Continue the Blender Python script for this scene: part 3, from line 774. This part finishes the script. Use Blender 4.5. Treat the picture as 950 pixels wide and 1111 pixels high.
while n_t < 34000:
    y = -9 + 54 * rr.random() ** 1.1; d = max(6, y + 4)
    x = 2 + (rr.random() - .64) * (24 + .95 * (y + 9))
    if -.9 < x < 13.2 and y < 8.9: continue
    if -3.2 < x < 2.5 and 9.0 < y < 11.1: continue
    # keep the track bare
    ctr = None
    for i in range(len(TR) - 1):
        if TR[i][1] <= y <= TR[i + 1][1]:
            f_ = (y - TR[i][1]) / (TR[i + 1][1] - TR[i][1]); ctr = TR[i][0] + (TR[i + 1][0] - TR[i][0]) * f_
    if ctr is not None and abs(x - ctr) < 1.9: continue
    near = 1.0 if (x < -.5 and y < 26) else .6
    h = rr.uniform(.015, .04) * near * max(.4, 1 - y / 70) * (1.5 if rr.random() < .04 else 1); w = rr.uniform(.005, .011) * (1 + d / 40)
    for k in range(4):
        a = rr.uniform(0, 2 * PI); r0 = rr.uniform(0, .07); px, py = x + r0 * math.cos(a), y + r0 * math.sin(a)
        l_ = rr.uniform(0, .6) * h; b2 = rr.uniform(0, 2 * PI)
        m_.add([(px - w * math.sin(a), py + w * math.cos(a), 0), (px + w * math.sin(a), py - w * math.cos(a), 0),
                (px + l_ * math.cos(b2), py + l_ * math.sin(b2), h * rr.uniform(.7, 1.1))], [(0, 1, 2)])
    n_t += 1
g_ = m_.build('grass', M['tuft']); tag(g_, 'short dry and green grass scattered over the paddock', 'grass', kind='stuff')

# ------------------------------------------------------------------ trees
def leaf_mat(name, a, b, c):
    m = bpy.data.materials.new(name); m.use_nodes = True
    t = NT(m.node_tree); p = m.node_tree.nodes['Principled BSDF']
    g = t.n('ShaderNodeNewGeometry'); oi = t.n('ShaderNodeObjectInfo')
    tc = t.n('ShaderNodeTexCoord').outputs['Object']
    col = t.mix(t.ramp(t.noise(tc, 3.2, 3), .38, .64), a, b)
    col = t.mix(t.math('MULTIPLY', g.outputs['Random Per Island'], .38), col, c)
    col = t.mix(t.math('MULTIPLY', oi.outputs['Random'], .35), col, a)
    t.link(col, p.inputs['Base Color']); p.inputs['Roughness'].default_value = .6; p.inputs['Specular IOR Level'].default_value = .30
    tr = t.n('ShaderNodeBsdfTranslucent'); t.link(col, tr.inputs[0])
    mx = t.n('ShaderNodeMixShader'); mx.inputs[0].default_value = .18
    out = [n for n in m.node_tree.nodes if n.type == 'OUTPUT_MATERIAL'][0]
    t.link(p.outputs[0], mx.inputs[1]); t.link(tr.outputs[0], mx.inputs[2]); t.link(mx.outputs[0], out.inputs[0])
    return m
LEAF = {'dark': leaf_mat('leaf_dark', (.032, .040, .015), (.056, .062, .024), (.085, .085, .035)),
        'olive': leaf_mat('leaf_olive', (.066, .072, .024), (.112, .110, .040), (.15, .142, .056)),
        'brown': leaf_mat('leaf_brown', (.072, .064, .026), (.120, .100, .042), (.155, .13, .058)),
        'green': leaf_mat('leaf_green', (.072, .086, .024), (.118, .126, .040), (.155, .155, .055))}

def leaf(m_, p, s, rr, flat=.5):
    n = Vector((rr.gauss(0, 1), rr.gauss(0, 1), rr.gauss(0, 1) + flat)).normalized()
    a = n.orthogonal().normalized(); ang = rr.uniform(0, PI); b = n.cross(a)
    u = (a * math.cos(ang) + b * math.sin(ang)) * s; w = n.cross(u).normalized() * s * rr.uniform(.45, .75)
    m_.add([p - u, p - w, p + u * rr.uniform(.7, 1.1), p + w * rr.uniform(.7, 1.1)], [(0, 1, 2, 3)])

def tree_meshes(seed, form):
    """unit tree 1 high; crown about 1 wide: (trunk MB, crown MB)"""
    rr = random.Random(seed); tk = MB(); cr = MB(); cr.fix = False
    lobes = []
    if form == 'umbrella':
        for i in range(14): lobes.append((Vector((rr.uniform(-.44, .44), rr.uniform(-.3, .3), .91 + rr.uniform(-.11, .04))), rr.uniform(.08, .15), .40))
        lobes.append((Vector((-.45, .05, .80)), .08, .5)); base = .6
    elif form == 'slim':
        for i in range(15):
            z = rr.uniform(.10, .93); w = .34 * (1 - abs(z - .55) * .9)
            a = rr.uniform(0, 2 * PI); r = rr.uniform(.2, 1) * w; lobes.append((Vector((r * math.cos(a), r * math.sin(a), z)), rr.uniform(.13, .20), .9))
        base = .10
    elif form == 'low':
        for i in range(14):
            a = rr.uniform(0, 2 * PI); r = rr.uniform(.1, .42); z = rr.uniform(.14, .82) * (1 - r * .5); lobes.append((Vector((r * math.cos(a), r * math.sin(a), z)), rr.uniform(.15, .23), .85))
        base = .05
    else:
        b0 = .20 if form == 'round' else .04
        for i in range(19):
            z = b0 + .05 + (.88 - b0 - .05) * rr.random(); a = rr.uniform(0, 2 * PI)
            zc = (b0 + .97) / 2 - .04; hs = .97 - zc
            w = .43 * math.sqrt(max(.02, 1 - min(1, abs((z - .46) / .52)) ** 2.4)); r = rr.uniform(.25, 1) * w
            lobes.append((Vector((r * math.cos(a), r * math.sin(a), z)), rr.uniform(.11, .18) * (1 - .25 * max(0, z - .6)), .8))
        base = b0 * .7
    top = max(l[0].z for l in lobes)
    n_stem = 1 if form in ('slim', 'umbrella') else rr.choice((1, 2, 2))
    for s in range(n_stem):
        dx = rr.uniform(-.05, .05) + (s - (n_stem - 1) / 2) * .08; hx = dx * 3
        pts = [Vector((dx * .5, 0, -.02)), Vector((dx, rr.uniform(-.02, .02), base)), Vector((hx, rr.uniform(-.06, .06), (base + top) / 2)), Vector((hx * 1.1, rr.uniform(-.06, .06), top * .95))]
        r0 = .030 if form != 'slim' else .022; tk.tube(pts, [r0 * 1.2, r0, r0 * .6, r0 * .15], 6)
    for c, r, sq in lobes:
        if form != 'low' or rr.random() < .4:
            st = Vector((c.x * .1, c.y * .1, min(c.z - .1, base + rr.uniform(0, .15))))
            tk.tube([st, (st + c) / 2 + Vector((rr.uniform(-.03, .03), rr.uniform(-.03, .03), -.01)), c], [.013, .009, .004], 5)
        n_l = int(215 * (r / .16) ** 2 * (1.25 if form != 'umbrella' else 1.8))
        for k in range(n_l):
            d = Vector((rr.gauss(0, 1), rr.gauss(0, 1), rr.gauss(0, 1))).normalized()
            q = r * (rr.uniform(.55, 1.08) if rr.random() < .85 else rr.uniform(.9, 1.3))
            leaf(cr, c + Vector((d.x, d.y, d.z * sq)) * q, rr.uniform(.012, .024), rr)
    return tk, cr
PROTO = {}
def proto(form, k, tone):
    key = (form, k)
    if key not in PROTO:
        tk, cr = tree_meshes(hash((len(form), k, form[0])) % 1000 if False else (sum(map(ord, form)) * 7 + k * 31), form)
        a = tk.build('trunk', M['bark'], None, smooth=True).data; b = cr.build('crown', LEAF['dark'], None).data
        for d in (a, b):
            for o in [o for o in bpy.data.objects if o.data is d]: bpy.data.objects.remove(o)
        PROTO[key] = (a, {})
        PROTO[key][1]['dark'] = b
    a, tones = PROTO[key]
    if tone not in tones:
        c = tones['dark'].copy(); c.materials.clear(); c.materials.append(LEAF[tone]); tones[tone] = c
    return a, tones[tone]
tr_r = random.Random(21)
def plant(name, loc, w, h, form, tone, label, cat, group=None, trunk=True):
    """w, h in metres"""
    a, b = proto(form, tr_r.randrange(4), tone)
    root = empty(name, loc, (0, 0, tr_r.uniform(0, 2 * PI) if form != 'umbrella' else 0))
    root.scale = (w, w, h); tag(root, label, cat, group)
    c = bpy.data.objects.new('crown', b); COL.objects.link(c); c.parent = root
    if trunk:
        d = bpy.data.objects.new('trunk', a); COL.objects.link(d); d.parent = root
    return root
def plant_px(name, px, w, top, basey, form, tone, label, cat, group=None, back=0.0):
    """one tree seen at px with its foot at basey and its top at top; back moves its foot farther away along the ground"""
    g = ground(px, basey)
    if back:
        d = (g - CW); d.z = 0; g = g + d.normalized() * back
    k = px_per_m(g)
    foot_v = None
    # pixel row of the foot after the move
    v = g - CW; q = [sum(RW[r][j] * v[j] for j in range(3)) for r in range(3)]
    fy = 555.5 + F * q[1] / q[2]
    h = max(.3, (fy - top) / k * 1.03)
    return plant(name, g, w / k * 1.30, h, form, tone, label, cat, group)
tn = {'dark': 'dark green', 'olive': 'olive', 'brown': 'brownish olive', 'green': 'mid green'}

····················

» Your instructions:
Word for word, reproduce the listing above from its start up to and including the line that has "g_ = m_.build('grass', M['tuft']);". Give only those lines.

» Answer to the exercise:
Continue the Blender Python script for this scene: part 3, from line 774. This part finishes the script. Use Blender 4.5. Treat the picture as 950 pixels wide and 1111 pixels high.
while n_t < 34000:
    y = -9 + 54 * rr.random() ** 1.1; d = max(6, y + 4)
    x = 2 + (rr.random() - .64) * (24 + .95 * (y + 9))
    if -.9 < x < 13.2 and y < 8.9: continue
    if -3.2 < x < 2.5 and 9.0 < y < 11.1: continue
    # keep the track bare
    ctr = None
    for i in range(len(TR) - 1):
        if TR[i][1] <= y <= TR[i + 1][1]:
            f_ = (y - TR[i][1]) / (TR[i + 1][1] - TR[i][1]); ctr = TR[i][0] + (TR[i + 1][0] - TR[i][0]) * f_
    if ctr is not None and abs(x - ctr) < 1.9: continue
    near = 1.0 if (x < -.5 and y < 26) else .6
    h = rr.uniform(.015, .04) * near * max(.4, 1 - y / 70) * (1.5 if rr.random() < .04 else 1); w = rr.uniform(.005, .011) * (1 + d / 40)
    for k in range(4):
        a = rr.uniform(0, 2 * PI); r0 = rr.uniform(0, .07); px, py = x + r0 * math.cos(a), y + r0 * math.sin(a)
        l_ = rr.uniform(0, .6) * h; b2 = rr.uniform(0, 2 * PI)
        m_.add([(px - w * math.sin(a), py + w * math.cos(a), 0), (px + w * math.sin(a), py - w * math.cos(a), 0),
                (px + l_ * math.cos(b2), py + l_ * math.sin(b2), h * rr.uniform(.7, 1.1))], [(0, 1, 2)])
    n_t += 1
g_ = m_.build('grass', M['tuft']); tag(g_, 'short dry and green grass scattered over the paddock', 'grass', kind='stuff')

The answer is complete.